### AIM OF THE EXERCISE
Leave out the pictures, and write out exactly the lines from the beginning of the material to the line holding "R = math.radians", that line included, and nothing else.

<<<<

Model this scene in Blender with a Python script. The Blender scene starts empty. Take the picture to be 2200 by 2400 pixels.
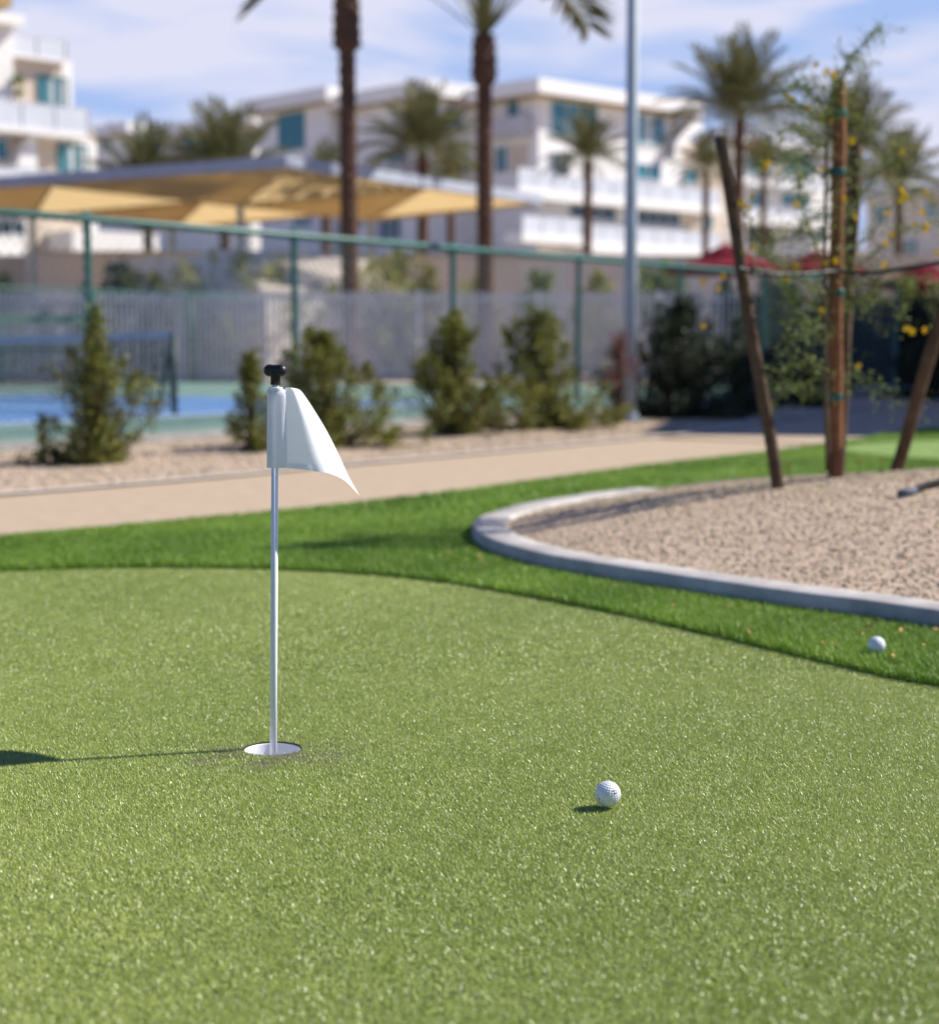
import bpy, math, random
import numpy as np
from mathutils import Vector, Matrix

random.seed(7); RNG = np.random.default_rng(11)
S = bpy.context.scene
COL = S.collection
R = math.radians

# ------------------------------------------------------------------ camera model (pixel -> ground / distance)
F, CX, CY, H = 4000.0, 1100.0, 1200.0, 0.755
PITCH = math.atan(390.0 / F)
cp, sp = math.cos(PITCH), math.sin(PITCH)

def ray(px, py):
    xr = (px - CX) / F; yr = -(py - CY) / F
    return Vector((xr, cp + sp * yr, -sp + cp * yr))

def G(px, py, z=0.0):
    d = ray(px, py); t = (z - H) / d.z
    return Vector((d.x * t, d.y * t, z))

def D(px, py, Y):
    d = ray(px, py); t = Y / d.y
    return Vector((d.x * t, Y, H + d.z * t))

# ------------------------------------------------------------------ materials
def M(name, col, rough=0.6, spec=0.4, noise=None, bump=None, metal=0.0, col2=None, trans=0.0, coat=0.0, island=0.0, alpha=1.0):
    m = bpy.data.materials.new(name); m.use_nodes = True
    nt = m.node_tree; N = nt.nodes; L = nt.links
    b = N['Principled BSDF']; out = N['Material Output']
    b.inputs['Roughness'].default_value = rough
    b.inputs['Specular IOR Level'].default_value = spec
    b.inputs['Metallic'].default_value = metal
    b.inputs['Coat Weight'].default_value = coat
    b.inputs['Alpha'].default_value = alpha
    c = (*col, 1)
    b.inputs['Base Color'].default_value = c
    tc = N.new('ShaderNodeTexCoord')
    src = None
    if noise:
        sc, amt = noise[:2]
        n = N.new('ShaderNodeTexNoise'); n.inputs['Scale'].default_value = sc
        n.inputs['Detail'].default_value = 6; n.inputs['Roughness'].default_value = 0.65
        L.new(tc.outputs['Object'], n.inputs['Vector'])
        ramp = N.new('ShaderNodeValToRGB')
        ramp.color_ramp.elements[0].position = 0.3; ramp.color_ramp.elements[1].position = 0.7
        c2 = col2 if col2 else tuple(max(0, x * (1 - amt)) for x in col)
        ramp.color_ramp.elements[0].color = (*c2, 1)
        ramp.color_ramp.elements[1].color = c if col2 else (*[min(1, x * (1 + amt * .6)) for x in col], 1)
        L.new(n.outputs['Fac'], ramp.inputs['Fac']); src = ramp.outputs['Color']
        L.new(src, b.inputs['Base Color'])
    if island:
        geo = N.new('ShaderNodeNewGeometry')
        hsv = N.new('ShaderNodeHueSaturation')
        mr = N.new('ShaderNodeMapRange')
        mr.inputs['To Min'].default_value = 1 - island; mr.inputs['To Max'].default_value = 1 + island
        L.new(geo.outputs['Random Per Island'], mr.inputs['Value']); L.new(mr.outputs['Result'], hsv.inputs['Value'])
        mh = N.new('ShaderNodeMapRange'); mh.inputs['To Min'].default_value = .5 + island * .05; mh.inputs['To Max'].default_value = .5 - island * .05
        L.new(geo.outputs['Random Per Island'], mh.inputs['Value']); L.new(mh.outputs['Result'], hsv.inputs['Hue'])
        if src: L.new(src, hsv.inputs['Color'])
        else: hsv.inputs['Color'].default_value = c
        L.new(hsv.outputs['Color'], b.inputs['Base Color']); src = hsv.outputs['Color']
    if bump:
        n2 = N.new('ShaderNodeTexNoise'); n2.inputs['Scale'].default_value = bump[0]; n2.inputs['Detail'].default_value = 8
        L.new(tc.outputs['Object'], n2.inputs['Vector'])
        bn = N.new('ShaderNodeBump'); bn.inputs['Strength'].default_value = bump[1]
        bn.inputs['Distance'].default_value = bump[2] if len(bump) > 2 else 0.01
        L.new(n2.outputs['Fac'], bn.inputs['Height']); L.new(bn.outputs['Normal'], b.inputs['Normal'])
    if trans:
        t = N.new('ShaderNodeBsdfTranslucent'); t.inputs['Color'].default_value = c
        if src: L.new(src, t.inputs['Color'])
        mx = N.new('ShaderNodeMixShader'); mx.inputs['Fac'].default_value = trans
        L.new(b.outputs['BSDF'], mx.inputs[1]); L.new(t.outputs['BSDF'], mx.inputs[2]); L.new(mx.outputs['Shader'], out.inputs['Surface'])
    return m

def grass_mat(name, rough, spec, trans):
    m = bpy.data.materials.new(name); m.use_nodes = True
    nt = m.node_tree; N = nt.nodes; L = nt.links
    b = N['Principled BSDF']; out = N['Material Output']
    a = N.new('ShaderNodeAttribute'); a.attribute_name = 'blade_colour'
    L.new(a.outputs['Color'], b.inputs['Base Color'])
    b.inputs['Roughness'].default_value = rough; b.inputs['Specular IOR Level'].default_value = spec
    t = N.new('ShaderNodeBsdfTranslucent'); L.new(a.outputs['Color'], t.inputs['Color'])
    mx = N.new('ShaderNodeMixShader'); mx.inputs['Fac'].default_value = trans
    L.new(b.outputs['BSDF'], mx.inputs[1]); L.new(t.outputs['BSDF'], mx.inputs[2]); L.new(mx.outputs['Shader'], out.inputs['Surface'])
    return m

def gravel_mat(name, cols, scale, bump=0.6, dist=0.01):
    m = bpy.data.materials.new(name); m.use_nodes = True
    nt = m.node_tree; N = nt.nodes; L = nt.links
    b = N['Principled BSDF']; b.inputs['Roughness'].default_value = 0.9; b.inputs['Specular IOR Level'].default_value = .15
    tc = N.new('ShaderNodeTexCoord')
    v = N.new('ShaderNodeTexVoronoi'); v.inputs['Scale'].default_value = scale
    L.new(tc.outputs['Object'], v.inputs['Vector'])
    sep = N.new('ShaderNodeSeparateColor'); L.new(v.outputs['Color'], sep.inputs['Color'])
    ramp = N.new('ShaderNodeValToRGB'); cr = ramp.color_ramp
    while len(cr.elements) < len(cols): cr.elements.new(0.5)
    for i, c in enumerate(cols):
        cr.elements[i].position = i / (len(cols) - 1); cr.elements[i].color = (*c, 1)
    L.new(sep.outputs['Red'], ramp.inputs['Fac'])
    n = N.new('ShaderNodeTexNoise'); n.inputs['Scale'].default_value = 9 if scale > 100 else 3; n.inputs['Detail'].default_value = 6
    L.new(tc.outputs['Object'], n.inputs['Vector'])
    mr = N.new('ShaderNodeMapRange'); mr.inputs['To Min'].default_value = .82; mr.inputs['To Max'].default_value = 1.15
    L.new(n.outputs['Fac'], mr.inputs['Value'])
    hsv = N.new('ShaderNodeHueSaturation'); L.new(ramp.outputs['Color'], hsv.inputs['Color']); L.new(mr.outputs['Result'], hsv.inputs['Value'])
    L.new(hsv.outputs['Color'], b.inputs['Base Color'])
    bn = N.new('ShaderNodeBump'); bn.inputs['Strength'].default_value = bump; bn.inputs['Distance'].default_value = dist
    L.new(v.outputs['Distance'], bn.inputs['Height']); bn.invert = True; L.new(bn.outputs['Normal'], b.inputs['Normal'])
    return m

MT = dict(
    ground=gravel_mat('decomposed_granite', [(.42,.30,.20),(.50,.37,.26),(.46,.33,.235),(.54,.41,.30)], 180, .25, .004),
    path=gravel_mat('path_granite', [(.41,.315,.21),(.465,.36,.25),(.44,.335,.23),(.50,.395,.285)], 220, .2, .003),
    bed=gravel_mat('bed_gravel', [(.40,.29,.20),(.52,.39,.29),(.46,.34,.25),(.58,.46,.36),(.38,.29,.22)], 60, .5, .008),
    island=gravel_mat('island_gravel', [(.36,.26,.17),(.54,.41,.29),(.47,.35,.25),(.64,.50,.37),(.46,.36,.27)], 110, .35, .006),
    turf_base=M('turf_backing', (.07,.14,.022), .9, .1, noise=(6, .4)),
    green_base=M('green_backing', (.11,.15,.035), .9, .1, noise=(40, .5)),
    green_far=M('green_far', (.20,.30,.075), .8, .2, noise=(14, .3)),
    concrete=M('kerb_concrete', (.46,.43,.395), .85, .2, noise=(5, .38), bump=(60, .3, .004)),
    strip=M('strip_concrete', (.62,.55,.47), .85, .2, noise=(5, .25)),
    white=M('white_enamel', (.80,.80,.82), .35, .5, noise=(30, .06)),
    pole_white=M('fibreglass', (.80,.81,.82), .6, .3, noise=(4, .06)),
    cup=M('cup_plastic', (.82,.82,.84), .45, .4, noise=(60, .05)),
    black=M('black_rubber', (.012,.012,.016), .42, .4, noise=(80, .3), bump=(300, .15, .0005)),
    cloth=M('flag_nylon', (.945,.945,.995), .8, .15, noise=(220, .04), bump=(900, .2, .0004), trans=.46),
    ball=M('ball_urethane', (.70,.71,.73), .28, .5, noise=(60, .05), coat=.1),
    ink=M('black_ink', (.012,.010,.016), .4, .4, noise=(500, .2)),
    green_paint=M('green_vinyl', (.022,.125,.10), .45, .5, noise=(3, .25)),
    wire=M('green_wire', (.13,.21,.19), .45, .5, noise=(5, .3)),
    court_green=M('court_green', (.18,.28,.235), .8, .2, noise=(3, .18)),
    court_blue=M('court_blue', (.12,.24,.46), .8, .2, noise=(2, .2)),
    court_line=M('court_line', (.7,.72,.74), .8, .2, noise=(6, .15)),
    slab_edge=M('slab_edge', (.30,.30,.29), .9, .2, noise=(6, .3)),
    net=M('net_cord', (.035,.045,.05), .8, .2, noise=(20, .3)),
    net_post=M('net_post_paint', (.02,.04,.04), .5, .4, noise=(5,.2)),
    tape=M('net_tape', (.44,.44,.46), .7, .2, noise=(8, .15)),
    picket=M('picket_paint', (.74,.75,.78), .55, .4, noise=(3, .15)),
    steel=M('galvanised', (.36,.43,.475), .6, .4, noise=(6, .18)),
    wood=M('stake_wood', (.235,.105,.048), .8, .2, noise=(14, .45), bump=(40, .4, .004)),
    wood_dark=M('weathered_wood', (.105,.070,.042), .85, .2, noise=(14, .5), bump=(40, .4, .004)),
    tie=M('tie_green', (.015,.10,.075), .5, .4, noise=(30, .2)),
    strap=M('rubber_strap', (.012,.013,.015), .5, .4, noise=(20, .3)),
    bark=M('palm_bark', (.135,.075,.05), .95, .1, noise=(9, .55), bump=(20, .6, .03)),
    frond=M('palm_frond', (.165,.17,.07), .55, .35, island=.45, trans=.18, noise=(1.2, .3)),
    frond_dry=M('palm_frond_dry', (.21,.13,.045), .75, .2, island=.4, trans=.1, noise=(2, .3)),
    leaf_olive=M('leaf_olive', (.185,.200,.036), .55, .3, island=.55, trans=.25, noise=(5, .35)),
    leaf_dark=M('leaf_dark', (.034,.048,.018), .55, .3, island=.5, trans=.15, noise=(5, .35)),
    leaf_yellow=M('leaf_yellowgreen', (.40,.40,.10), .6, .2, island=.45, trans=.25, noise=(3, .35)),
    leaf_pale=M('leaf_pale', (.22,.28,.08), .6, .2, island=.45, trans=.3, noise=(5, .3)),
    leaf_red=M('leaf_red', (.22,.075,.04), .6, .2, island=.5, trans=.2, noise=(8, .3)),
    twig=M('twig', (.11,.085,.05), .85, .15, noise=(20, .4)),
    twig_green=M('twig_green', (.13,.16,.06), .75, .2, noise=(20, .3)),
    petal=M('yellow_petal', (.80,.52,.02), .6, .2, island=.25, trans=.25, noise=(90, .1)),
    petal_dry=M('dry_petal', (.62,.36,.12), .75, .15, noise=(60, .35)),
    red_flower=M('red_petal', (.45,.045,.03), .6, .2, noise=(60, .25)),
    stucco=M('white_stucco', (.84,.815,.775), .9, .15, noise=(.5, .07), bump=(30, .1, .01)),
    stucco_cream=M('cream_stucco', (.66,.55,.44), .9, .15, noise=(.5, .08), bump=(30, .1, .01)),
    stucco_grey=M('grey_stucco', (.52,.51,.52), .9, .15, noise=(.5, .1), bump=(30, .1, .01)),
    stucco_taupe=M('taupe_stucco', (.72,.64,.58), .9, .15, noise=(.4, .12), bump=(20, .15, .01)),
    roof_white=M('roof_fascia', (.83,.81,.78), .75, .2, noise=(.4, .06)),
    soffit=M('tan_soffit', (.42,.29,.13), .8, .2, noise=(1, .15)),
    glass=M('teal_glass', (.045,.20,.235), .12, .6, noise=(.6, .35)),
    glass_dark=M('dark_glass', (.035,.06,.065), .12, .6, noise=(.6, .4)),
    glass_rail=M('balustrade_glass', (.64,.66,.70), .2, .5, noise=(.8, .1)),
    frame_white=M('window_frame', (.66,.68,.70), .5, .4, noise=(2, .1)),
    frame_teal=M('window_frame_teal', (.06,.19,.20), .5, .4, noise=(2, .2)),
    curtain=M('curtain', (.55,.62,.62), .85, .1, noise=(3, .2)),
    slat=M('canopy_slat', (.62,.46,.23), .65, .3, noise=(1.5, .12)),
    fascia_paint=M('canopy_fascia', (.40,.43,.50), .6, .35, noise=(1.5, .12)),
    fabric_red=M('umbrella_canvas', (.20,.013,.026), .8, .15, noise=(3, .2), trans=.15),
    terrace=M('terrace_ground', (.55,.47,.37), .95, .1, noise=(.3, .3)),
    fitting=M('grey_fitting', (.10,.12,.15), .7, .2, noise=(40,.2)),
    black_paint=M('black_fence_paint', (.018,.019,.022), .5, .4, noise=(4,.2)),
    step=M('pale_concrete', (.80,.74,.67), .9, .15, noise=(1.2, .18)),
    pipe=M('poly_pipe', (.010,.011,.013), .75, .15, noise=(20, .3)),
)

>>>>

### RESPONSE TO THE TASK
Model this scene in Blender with a Python script. The Blender scene starts empty. Take the picture to be 2200 by 2400 pixels.
import bpy, math, random
import numpy as np
from mathutils import Vector, Matrix

random.seed(7); RNG = np.random.default_rng(11)
S = bpy.context.scene
COL = S.collection
R = math.radians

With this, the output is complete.